**Goal**
Starting with the first line below, extract each line through the one that contains "col = sc.collection", inclusive, excluding pictures.

**Supplied information**
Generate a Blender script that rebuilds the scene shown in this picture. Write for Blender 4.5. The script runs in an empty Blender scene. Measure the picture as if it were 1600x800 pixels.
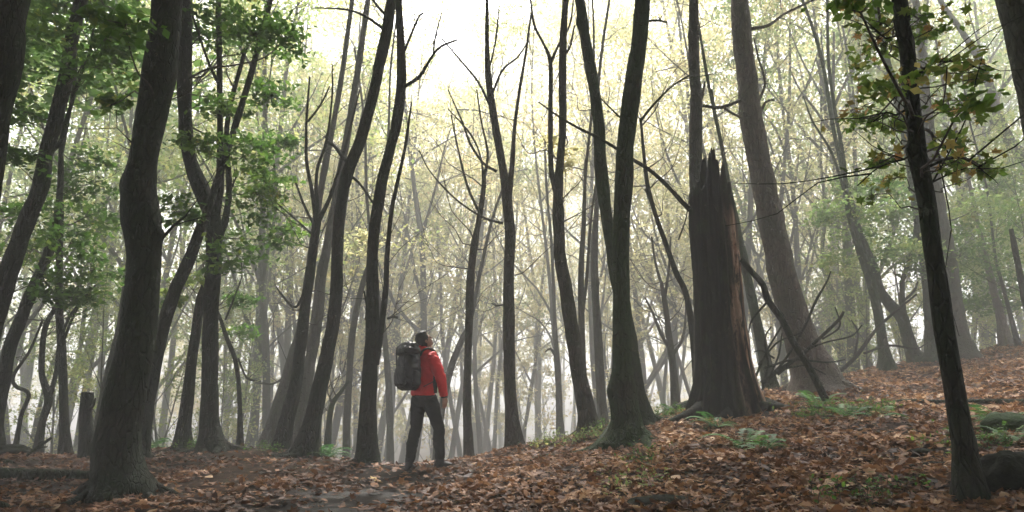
import bpy, bmesh, math, random
import numpy as np
from mathutils import Vector, Matrix, Quaternion
R = math.radians
sc = bpy.context.scene
col = sc.collection

# ------------------------------------------------------------------ camera, sky, sun, exposure
CAM = np.array([0.0, 0.0, 1.0]); PITCH = R(12.9); F = 1100.0
cd = bpy.data.cameras.new('camera'); cam = bpy.data.objects.new('camera', cd); col.objects.link(cam)
cam.location = CAM; cam.rotation_euler = (R(90) + PITCH, 0, 0)
cd.sensor_width = 36; cd.lens = 36 * F / 1600; cd.clip_start = 0.05; cd.clip_end = 2000
sc.camera = cam
SUN_EL, SUN_AZ = R(60), R(4)          # the sun stands ahead of the camera, a little to the right, veiled by cloud
w = bpy.data.worlds.new('World'); sc.world = w; w.use_nodes = True
nt = w.node_tree; nt.nodes.clear()
sky = nt.nodes.new('ShaderNodeTexSky'); sky.sky_type = 'NISHITA'; sky.sun_disc = False
sky.sun_elevation = SUN_EL; sky.sun_rotation = SUN_AZ; sky.dust_density = 5; sky.air_density = 1.5; sky.ozone_density = 1
bw = nt.nodes.new('ShaderNodeRGBToBW'); nt.links.new(sky.outputs[0], bw.inputs[0])
tint = nt.nodes.new('ShaderNodeMix'); tint.data_type = 'RGBA'; tint.blend_type = 'MULTIPLY'; tint.inputs[0].default_value = 1
nt.links.new(bw.outputs[0], tint.inputs[6]); tint.inputs[7].default_value = (1.0, 0.975, 1.0, 1)
mixs = nt.nodes.new('ShaderNodeMix'); mixs.data_type = 'RGBA'; mixs.inputs[0].default_value = 0.93
nt.links.new(sky.outputs[0], mixs.inputs[6]); nt.links.new(tint.outputs[2], mixs.inputs[7])
bg = nt.nodes.new('ShaderNodeBackground'); bg.inputs[1].default_value = 0.15
nt.links.new(mixs.outputs[2], bg.inputs[0])
wo = nt.nodes.new('ShaderNodeOutputWorld'); nt.links.new(bg.outputs[0], wo.inputs[0])
sd = bpy.data.lights.new('sun', 'SUN'); sun = bpy.data.objects.new('sun', sd); col.objects.link(sun)
sd.energy = 1.5; sd.angle = R(14); sd.color = (1.0, 0.96, 0.88)
sdir = Vector((math.sin(SUN_AZ) * math.cos(SUN_EL), math.cos(SUN_AZ) * math.cos(SUN_EL), math.sin(SUN_EL)))
sun.rotation_euler = (-sdir).to_track_quat('-Z', 'Y').to_euler(); sun.location = sdir * 60
sc.view_settings.view_transform = 'Standard'; sc.view_settings.look = 'None'
sc.view_settings.gamma = 1; sc.view_settings.exposure = 3.2
HAZE_DENSITY = 0.0138
sc.render.engine = 'CYCLES'
cy = sc.cycles
cy.max_bounces = 5; cy.diffuse_bounces = 2; cy.glossy_bounces = 1; cy.transmission_bounces = 3; cy.volume_bounces = 1
cy.transparent_max_bounces = 4; cy.use_denoising = True; cy.sample_clamp_indirect = 6
cy.caustics_reflective = False; cy.caustics_refractive = False

# ------------------------------------------------------------------ helpers
rs = np.random.RandomState(7)
def ray(px, py):
    dx = (px - 800) / F; dz = (400 - py) / F
    return np.array([dx, math.cos(PITCH) - dz * math.sin(PITCH), math.sin(PITCH) + dz * math.cos(PITCH)])
def P(px, py, Y):
    d = ray(px, py); return CAM + d * (Y / d[1])
def rad(px, py, Y, wpx): return 0.5 * wpx * (Y / ray(px, py)[1]) / F

def _h(ix, iy, iz):
    n = (ix * 374761393 + iy * 668265263 + iz * 2147483647 + 1013904223) & 0xffffffff
    n = ((n ^ (n >> 13)) * 1274126177) & 0xffffffff
    return ((n ^ (n >> 16)) & 0xffff) / 65535.0
def vnoise(p):
    p = np.asarray(p, float); i = np.floor(p).astype(np.int64); f = p - i; f = f * f * (3 - 2 * f)
    r = 0
    for a in (0, 1):
        for b in (0, 1):
            for c in (0, 1):
                wgt = (f[..., 0] if a else 1 - f[..., 0]) * (f[..., 1] if b else 1 - f[..., 1]) * (f[..., 2] if c else 1 - f[..., 2])
                r = r + wgt * _h(i[..., 0] + a, i[..., 1] + b, i[..., 2] + c)
    return r * 2 - 1
def n2(x, y, s, k=0.0):
    x = np.asarray(x, float); y = np.asarray(y, float)
    return vnoise(np.stack([x * s + k, y * s - k, np.zeros_like(x) + k], -1))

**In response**
Generate a Blender script that rebuilds the scene shown in this picture. Write for Blender 4.5. The script runs in an empty Blender scene. Measure the picture as if it were 1600x800 pixels.
import bpy, bmesh, math, random
import numpy as np
from mathutils import Vector, Matrix, Quaternion
R = math.radians
sc = bpy.context.scene
col = sc.collection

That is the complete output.